Wednesday 14 December 2016

The Great St Trinian's Train Robbery (1966)



There was a six year gap between The Pure Hell of St Trinian's and this, the fourth film in the franchise.  This gave time for any number of new cultural elements to become targets of the film's less-than-subtle parody.  The most obvious is - unsurprisingly - The Great Train Robbery of 1963, but it also takes cues from a new film franchise about some chap named "Bond", as well as at British politics of the day.  The last of these three, naturally enough, has the least resonance today.

Something else that the march of time brought to the film was colour.  This is the first St Trinian's movie that's not in black and white.  I guess this was inevitable, eventually.

The film begins with a meticulously-planned robbery of a mail train.  This nets £2.5m (about £50m in today's money), but the robbers are forced to conceal the haul in an abandoned building until such time as the "moon and tide are right".

Unfortunately for the crooks, while they await the proper time, various shenanigans are going on at the Ministry of Schools.  As a result, the heretofore empty building becomes the new premises of St Trinian's.  Two hundred screaming hellions now stand between them and their loot, so some clever plan will be necessary to sneak the cash out.  A plan that will doubtless become more complex if any of the girls finds the money beforehand ...

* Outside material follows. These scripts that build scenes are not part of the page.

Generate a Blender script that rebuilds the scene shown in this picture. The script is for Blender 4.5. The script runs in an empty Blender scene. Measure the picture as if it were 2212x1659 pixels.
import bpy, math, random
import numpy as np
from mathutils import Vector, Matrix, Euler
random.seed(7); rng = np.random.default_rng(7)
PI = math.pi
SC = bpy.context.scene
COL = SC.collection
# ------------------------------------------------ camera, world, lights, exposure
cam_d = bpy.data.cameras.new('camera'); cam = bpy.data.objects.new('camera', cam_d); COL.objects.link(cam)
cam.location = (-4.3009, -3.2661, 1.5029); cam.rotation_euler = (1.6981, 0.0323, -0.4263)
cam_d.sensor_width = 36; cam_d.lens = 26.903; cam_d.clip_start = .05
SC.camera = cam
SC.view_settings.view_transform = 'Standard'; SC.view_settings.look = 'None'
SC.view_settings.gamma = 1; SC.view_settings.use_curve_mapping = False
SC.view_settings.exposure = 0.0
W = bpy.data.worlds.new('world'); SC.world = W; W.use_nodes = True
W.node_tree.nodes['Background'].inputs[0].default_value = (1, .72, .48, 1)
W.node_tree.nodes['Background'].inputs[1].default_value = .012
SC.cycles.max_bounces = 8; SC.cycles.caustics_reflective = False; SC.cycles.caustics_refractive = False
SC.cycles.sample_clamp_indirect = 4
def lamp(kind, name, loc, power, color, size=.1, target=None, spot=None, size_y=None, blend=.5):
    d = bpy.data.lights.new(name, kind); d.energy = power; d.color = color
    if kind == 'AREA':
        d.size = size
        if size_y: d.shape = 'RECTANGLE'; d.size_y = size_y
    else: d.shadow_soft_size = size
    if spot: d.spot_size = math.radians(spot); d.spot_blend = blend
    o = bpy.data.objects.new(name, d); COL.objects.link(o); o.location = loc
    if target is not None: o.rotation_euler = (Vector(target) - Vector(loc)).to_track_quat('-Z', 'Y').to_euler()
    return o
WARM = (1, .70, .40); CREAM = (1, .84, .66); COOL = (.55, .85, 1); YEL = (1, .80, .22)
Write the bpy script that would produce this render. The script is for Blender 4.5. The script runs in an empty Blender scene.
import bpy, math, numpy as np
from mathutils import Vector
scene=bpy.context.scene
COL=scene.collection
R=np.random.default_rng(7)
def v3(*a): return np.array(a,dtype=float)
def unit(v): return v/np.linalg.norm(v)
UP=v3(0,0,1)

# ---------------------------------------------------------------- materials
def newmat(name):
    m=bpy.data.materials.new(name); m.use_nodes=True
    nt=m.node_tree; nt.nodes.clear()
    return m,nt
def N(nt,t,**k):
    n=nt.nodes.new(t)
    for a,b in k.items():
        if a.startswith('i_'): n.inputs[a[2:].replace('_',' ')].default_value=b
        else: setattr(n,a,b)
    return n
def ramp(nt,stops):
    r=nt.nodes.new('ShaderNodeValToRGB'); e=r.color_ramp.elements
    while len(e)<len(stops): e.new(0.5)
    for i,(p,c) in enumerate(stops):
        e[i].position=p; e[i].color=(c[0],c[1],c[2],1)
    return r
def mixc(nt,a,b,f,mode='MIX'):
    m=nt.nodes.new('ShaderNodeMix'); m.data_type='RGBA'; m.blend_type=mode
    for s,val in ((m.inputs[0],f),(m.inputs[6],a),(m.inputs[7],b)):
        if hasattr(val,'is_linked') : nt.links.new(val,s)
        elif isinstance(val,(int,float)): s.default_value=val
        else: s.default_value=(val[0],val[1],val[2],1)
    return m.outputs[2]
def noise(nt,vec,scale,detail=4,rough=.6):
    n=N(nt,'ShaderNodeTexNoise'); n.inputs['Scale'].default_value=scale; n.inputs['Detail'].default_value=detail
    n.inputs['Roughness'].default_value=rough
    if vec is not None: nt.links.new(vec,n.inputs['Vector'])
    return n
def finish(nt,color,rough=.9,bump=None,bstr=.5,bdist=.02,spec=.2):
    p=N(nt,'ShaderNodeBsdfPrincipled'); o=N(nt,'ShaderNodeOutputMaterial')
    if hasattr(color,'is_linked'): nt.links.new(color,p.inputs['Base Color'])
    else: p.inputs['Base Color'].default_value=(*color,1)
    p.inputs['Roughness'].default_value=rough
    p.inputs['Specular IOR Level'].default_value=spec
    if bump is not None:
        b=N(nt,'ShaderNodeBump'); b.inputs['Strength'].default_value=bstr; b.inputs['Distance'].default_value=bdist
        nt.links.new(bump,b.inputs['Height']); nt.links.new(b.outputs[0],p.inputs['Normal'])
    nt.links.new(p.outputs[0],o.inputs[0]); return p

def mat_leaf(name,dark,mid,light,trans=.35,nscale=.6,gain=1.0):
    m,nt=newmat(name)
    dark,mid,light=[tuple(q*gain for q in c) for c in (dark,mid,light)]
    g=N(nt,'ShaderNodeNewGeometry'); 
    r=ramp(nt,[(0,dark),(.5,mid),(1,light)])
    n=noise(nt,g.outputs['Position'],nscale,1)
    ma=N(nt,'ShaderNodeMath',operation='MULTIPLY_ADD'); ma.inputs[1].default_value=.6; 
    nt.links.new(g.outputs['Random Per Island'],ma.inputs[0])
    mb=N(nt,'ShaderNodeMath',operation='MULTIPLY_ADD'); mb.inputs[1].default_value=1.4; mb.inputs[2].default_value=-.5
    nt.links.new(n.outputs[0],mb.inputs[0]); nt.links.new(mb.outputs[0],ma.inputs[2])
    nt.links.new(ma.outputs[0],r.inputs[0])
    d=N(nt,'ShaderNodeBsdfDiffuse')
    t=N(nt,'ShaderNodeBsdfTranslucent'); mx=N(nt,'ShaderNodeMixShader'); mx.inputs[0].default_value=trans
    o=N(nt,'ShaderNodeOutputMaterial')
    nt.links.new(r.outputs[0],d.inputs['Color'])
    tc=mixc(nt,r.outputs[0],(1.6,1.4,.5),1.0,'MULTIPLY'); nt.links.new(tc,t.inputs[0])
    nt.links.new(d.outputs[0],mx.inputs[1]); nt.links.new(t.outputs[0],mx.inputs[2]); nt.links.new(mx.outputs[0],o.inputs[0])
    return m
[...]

This film was quite successful at the time of its release, and I can see it being moderately entertaining for the young crowd, but the St Trinian's formula does feel a little thin by this time.  I think the writers knew that actually, as a great deal of the movie focuses on the crooks and their efforts to get the loot, rather than on the school itself.

Probably for die-hard St Trinian's fans only, I'd say.  At least there's no suggestion of sexual violence this time around (though there is some blackface, alas).